You cracked triple digits. Technically this is momentum. Practically you are paying more in Vercel, Supabase, and Stripe fees than you are netting. The tools cost more than the product earns.
The journey from zero to $100 MRR is genuinely hard and deserves respect. You solved the distribution problem, the pricing problem, and the "will anyone pay" problem — at least at a small scale. The people who never get here are legion. So the achievement is real.
But $100 MRR creates a new psychological trap: it feels like proof that the model works, which leads founders to start scaling before the unit economics make any sense. "If I just get 100x more customers..." — yes, but 100x of a loss is a bigger loss. The $100 MRR stage is where you need to be brutally honest about whether each customer is actually profitable to acquire and serve.
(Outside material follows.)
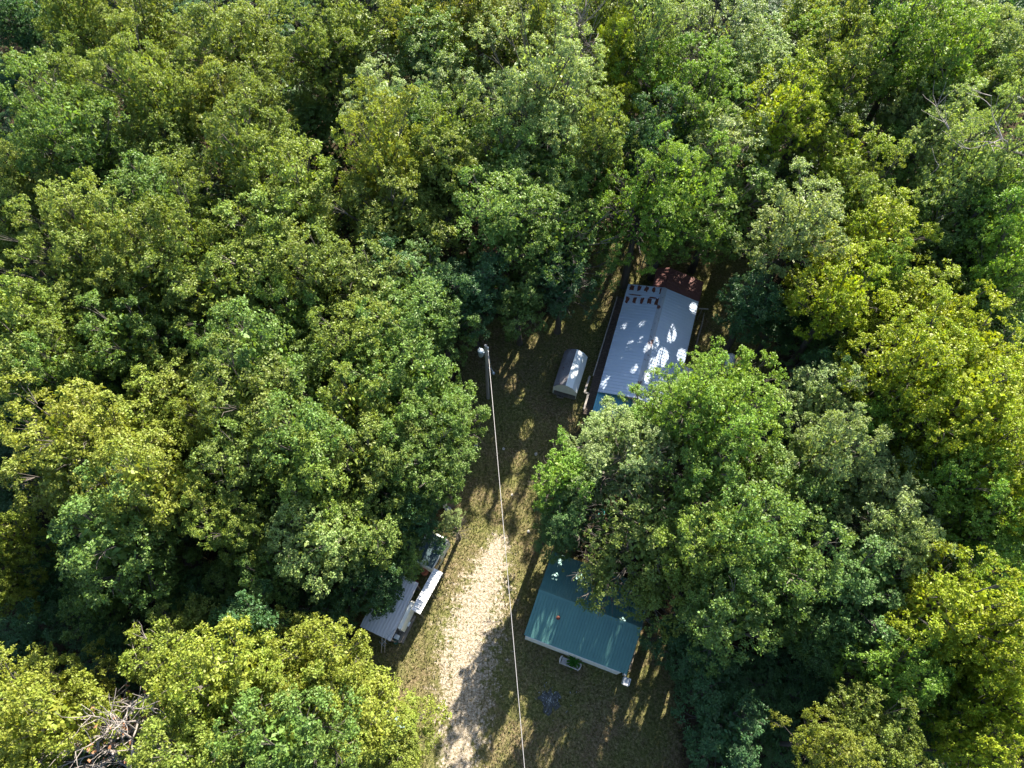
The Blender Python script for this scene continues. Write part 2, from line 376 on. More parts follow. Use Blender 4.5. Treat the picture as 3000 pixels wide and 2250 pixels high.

There is also the infrastructure overhead problem. Most founders at $100 MRR are running on a stack that costs $200/month to maintain. They are subsidizing their customers' experience with their own savings. This can feel like investment — and sometimes it is — but more often it is just expensive product development that the market has not validated yet.
$ Audit your tool costs versus revenue
List every paid tool you are running. Sum them. Compare to MRR. If costs exceed 50% of revenue, cut tools or raise prices. You are not a startup — you are a negative-margin infrastructure project.
$ Double your prices for new customers
At $100 MRR, your pricing is almost certainly wrong. Double the price on new signups. If the conversion rate does not collapse, you were undercharging and leaving money on the table.
$ Identify your best customer
One of your paying customers is happier than the rest. Find them. Ask who else in their world has this problem. That referral channel is free and will compound.
$ Set a 90-day 10x target
$100 to $1,000 MRR in 90 days is achievable if the product works. Write down exactly how you will do it: which channels, what messaging, how many conversations per week. Then do it.
the mrrsucks take
Triple digits is where the real work starts. You have proven someone will pay. Now prove you can find a hundred people like them without manually selling to each one. Until then, $100 MRR is an expensive experiment with a good story arc.